Huysuz Kim Derviş! Aynaya Bakandır!
Geç kalınan bir şey yoktur aslında hayatta. Belki de zamanı gelmemiştir. Her yaşın ve her durumun farklı güzellikleri vardır anlayabilene.
İnsan, dünyada kalmayı çok sever. Cenneti arzulasa da, öleceğini bilse de, dünyaya sahip olmak için, gece gündüz didinir durur. Bu duruma da öyle gerekçeler bulur ki, hiç uyumasın, dinlenmesin, hep çalışsın demek zorunda kalırsın.
Elbette işleyen demir pas tutmaz. Çalışmak sağlıktır. Lakin aile olduğumuzu unutmamamız gerekir. Bedenimizin ve ruhumuzun da dinlenmeye ihtiyacı olduğunu bilmemiz gerekir. Sağlığı kaybettikten sonra, gülümseme gittikten sonra , çalışmanın ne anlamı var ki.
Sakla samanı gelir zamanı devri bitti. Her şey canlı için vardır. İnsan içindir. Dünya ve içindeki sadece bir samandır. Ya maddi ateş ya kalbi ateş her şeyi yakar ve götürür. Değerli olan insandır.
Zaman odur ki
Yaşlı çift, çok çalıştılar gençliklerinde. Beden yoruldu. Sinirler yoruldu. Bir gün o kadar süredir dünyalık için çalıştık çabaladık. Kazancımız için birbirimizi yıprattık. Baş başa kalamadık. Zaten çoluk çocuk kendi derdinde. Sadece ikimizin olduğu bir tatil yapalım derler karı koca.
Orası nehir, burası yayla, şu ilçe bu il…derken gezmişler. Tabii ki her gittikleri yerde de hastanelere de gitmişler.
Boğaza nazır bir lokantada yemek yerler aynalı bir masada. Uzun süre aynalı masada kendilerine, ,sonra birbirlerine ve gençliklerine baktılar. Örtüsü serilince de yemeklerini yediler….
İstanbul’dan çıkıp, Bolu tünelini geçmişlerdir. Keyifli bir müzik çalarken ; Kadın:
-”İstanbul’da ki lokanta da gözlüğümü unuttum. Geri dönüp alalım deyince, Eşi yenisini alırız dediğinde; kadın, mahcup bir ifadeyle, gözlüğün yanında dişlerim de var” der.

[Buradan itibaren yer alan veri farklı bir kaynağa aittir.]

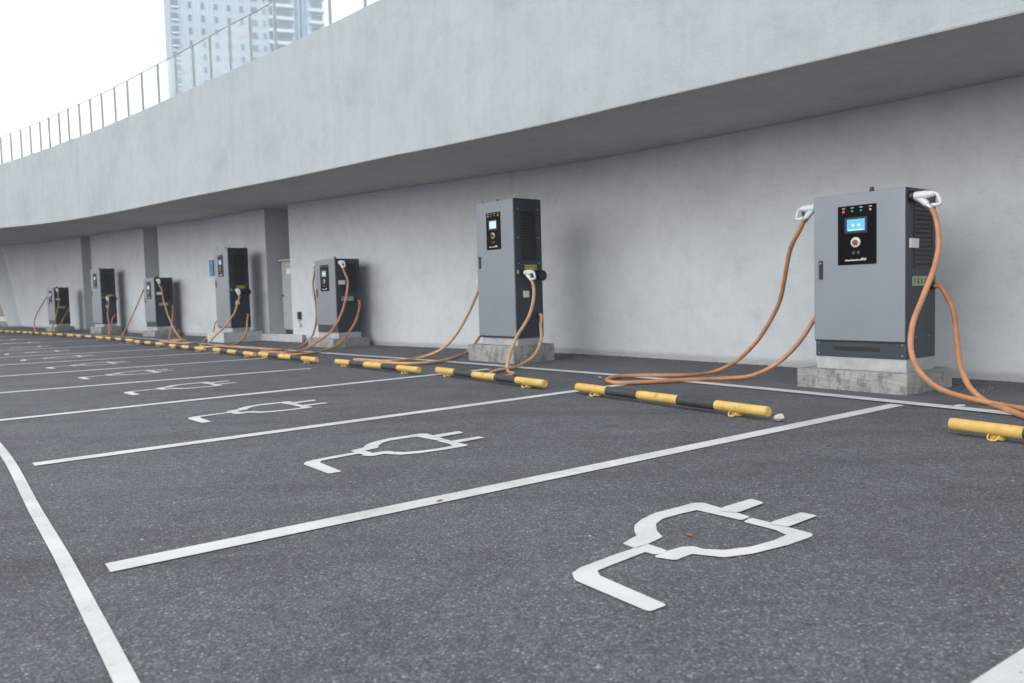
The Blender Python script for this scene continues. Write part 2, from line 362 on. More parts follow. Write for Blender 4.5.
# charging plug symbol, traced flat on the ground; local frame: x along the bay, y across it
PL = [
 [(.85, 3.152), (.876, 3.203), (1.027, 3.319), (1.057, 3.258), (.912, 3.13)],
 [(.99, 2.96), (1.023, 2.993), (1.164, 3.094), (1.201, 3.048), (1.04, 2.92)],
 [(.391, 2.774), (.455, 2.859), (.457, 2.92), (.469, 2.989), (.505, 3.059), (.577, 3.15), (.683, 3.222), (.769, 3.287), (.809, 3.283), (.937, 3.065), (.895, 3.028), (.756, 3.186), (.677, 3.14), (.584, 3.071), (.544, 3.0), (.532, 2.912), (.539, 2.838), (.463, 2.756), (.423, 2.723)],
 [(.942, 3.045), (1.097, 2.829), (1.082, 2.798), (.966, 2.714), (.813, 2.633), (.71, 2.604), (.608, 2.649), (.538, 2.59), (.478, 2.623), (.52, 2.668), (.593, 2.715), (.633, 2.717), (.655, 2.686), (.728, 2.668), (.833, 2.695), (.943, 2.762), (1.009, 2.821), (.987, 2.89), (.902, 2.998)],
 [(.473, 2.755), (.524, 2.685), (.483, 2.65), (.45, 2.682), (.308, 2.554), (.257, 2.506), (.26, 2.456), (.427, 2.209), (.373, 2.171), (.186, 2.426), (.182, 2.487), (.214, 2.535), (.339, 2.648)]]
def plug_mesh():
    me = bpy.data.meshes.new('plug_marking'); b = bmesh.new(); a = -R(36.4)
    for pi_, poly in enumerate(PL):
        for _ in range(2):
            poly = [c for p0, p1, p2 in zip(poly[-1:]+poly[:-1], poly, poly[1:]+poly[:1]) for c in ((p1[0]+(p0[0]-p1[0])*min(.2, .005/max(.001, math.dist(p0, p1))), p1[1]+(p0[1]-p1[1])*min(.2, .005/max(.001, math.dist(p0, p1)))), (p1[0]+(p2[0]-p1[0])*min(.2, .005/max(.001, math.dist(p2, p1))), p1[1]+(p2[1]-p1[1])*min(.2, .005/max(.001, math.dist(p2, p1)))))]
        big = []
        ar = sum(p0[0]*p1[1]-p1[0]*p0[1] for p0, p1 in zip(poly, poly[1:]+poly[:1])); sg_ = 1 if ar > 0 else -1
        for p0, p1, p2 in zip(poly[-1:]+poly[:-1], poly, poly[1:]+poly[:1]):
            t = Vector((p2[0]-p0[0], p2[1]-p0[1])).normalized(); big.append((p1[0]+t.y*.0055*sg_, p1[1]-t.x*.0055*sg_))
        poly = big
        vs = []
        for x, y in poly:
            x -= .182; y -= 2.487
            vs.append(b.verts.new((x*math.cos(a)-y*math.sin(a), x*math.sin(a)+y*math.cos(a), .002 if pi_ < 2 else 0)))
        b.faces.new(vs)
    bmesh.ops.triangulate(b, faces=b.faces[:])
    for f in b.faces:
        f.normal_update()
        if f.normal.z < 0: f.normal_flip()
    b.to_mesh(me); b.free(); me.materials.append(M['paint']); return me
pm = plug_mesh()
for x, y, a in [(.182, 2.487, 36.4), (-1.195, 4.362, 38.6), (-2.633, 6.226, 41), (-4.147, 8.205, 42), (-5.70, 10.10, 43), (-7.25, 11.98, 42), (-8.9, 13.95, 38), (-10.5, 15.95, 36), (-12.2, 18.1, 34), (-14.0, 20.6, 32), (-16.0, 23.0, 30), (-18.2, 25.6, 28)]:
    o = bpy.data.objects.new('plug_marking', pm); COL.objects.link(o)
    o.location = (x, y, .0045); o.rotation_euler = (0, 0, R(a)); tag(o, kind='structure')

# ------------------------------------------------------------------ walls
def soff(s): return 2.77+.022*s+.00025*s*s
WREF = [Vector(p) for p in [(4.67, 7.0), (.75, 12.14), (-5.17, 17.92), (-11.2, 24.77), (-16, 29.7), (-26, 40)]]
SEG = [0]
for a, b_ in zip(WREF, WREF[1:]): SEG.append(SEG[-1]+(b_-a).length)
def near_s(p):
    p = Vector(p[:2]); best = None
    for i in range(len(WREF)-1):
        a, b_ = WREF[i], WREF[i+1]; d = b_-a; t = (p-a).dot(d)/d.dot(d)
        if i > 0: t = max(t, 0)
        if i < len(WREF)-2: t = min(t, 1)
        D = (p-a-d*t).length
        if best is None or D < best[0]: best = (D, SEG[i]+t*d.length)
    return best[1]
def zs(p): return soff(near_s(p))

def offset(pts, dist):
    """shift a polyline sideways (towards the back of the wall)"""
    out = []
    for i, p in enumerate(pts):
        a = Vector(pts[max(i-1, 0)]); b_ = Vector(pts[min(i+1, len(pts)-1)]); t = (b_-a).normalized()
        out.append((p[0]+t.y*dist, p[1]-t.x*dist))
    return out
def wall(name, pts, depth, mat, top_shift=None, top=.06, **k):
    back = offset(pts, depth); b = bmesh.new(); n = len(pts)
    top_shift = top_shift or [(0, 0)]*n
    V = []
    for i in range(n):
        f, q, sft = pts[i], back[i], top_shift[i]
        z = zs(f)+top
        V.append([b.verts.new((f[0], f[1], -.2)), b.verts.new((f[0]+sft[0], f[1]+sft[1], z)), b.verts.new((q[0]+sft[0], q[1]+sft[1], z)), b.verts.new((q[0], q[1], -.2))])
    for A, B in zip(V, V[1:]):
        for j in range(4): b.faces.new((A[j], A[(j+1) % 4], B[(j+1) % 4], B[j]))
    b.faces.new(V[0]); b.faces.new(V[-1][::-1])
    bmesh.ops.recalc_face_normals(b, faces=b.faces[:])
    m = MB(); m.add(b); return m.build(name, mat, **k)
# pts run from right to left, so the back of the wall is to the right of travel
W1 = curve2(WALLF, .8)
wall('concrete_wall', W1, 1.6, M['wall'], label='long pale grey concrete wall behind the three nearest charging cabinets', cat='wall', group='concrete wall sections under the ramp')
wall('concrete_wall', [(-5.88, 18.70), (-8.5, 21.75), (-11.1, 24.5)], 1.6, M['wall'], label='concrete wall section behind the tall cabinet with the blue sign', cat='wall', group='concrete wall sections under the ramp')
wall('concrete_wall', [(-12.0, 25.45), (-16.2, 30.0)], 1.6, M['wall'], label='narrow concrete wall section between the two distant slot recesses', cat='wall', group='concrete wall sections under the ramp')
wall('concrete_wall', [(-17.15, 31.05), (-21.2, 35.6), (-25.9, 40.8), (-26.65, 40.95)], 2.2, M['wall'], top_shift=[(0, 0), (-.1, .1), (-.75, -.1), (-1.35, -.1)], label='farthest concrete wall section with a slanted left end', cat='wall', group='concrete wall sections under the ramp')
wall('back_wall', offset([(4.67, 7.0), (.75, 12.1), (-5.17, 17.92), (-11.1, 24.5), (-16.5, 30.3), (-22.5, 37.0)], 1.75), .3, M['wall'], label='shaded rear concrete wall seen inside the recesses between wall sections', cat='wall')
# raised concrete sill across the first recess
m = MB(); q = offset([(-4.60, 17.18), (-6.75, 19.45)], 1.2)
m.prism([(-4.72, 17.30), (-6.5, 19.12), (-6.2, 20.6), (-4.2, 18.9)], -.1, .17, bev=.01)
m.build('recess_sill', M['curb'], label='low pale concrete sill on the ground across the first recess', cat='sill')

# utility box standing in the recess
bx = empty('utility_box', (-5.21, 18.09, .17), R(-47.5), label='tall pale grey metal utility box standing in the wall recess', cat='utility box')
MB().box(-.27, 0, .10, .27, .45, 1.70, bev=.008).build('cabinet', simple('box_grey', (.33, .345, .355), .5), bx)
MB().box(-.31, -.06, 1.703, .31, .5, 1.745, bev=.008).build('roof', simple('box_roof', (.42, .36, .32), .6), bx)
MB().box(-.25, .02, 0, .25, .43, .099).build('plinth', M['dark'], bx)
d_ = MB().box(-.24, -.018, .14, .24, -.001, 1.66, bev=.004).build('door', simple('box_door', (.36, .375, .385), .45), bx)
MB().box(.0, -.021, 1.40, .2, -.0185, 1.53).build('notice', M['sticker'], bx)
MB().cyl((-.2, -.02, .9), (-.2, -.05, .9), .02).build('handle', M['black'], d_)

# blue sign on the wall
def wall_frame(px, py, ang): return Matrix.Translation((px, py, 0)) @ Matrix.Rotation(R(ang), 4, 'Z')
sg = empty('blue_sign', (-8.27, 21.42, 1.70), R(-49.5), label='small blue sign plate with pale lines on the wall beside the tall cabinet', cat='sign')
MB().box(-.15, 0, 0, .15, .03, .43, bev=.006).build('plate', M['blue'], sg)
sink = simple('sign_ink', (.30, .48, .62), .5)
for z, w in ((.35, .10), (.30, .07), (.10, .09), (.06, .06)): MB().box(-w, -.003, z-.008, w, -.0005, z+.008).build('lettering_line', sink, sg)

# socket near the end of the long wall
so = empty('wall_socket', (-4.80, 17.55, .36), R(-46), label='small dark wall socket with a white plug box near the wall corner', cat='socket')
MB().box(-.055, -.05, .16, .055, .02, .33, bev=.006).build('cover', M['band'], so)
MB().box(-.04, -.06, 0, .04, .02, .07, bev=.006).build('plug_box', M['white'], so)
MB().tube([(0, -.03, .16), (.015, -.05, .11), (0, -.03, .068)], .007, 8, .02).build('lead', M['black'], so)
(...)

Geri dönerler. Adam Bolu’dan İstanbul’a kadar, offlar, patflar, eşine demediğini bırakmaz. Kadın da hiiiç sesini çıkarmaz ki, eşi stresini atsın. Unutmamalıydım deyip hatasını kabul eder.
Sonunda Restoranın önüne ulaşırlar. Kadın arabadan iner, restorana doğru giderken, Eşi arkadan seslenir:
-Hanııım! Gitmişken benim şapka ile çanta cüzdanımı da almayı unutma!
Fıkradan Anladıklarımız.
- Çok konuşanlar ve suçlayanlar genelde hatalı olan insanlardır.
- Sağlıklıyken birbirimize değer verip, baş başa geçirebileceğimiz zamanlar ayarlamalıyız.
- Eşine işi kadar değer vermeyenler, değersiz kalacaktır.
- Eşlerden biri sinirliyken diğerinin susması aile birliği için önemlidir.
- Hata ve yanlışlar bizler içindir. Her durum ve şartta relax olup sakin kalmayı başarmamız gerekir.
- İnsan kendini değerli görürse, başkasının değerine muhtaç olmaz ve değersizlik te hissetmez.
- Gülümsemek, gülümsetmek faydalıdır, sağlıklı yapar.
- İnsanlar birbirine aynı fedakarlığı yapmaz. Fedakarlık çeşidi fazla olup,’’ benim için ne yaptı değil; ne yapmadı ki ‘’ şeklinde kendimize sorarsak doğru cevaba kolay ulaşabiliriz.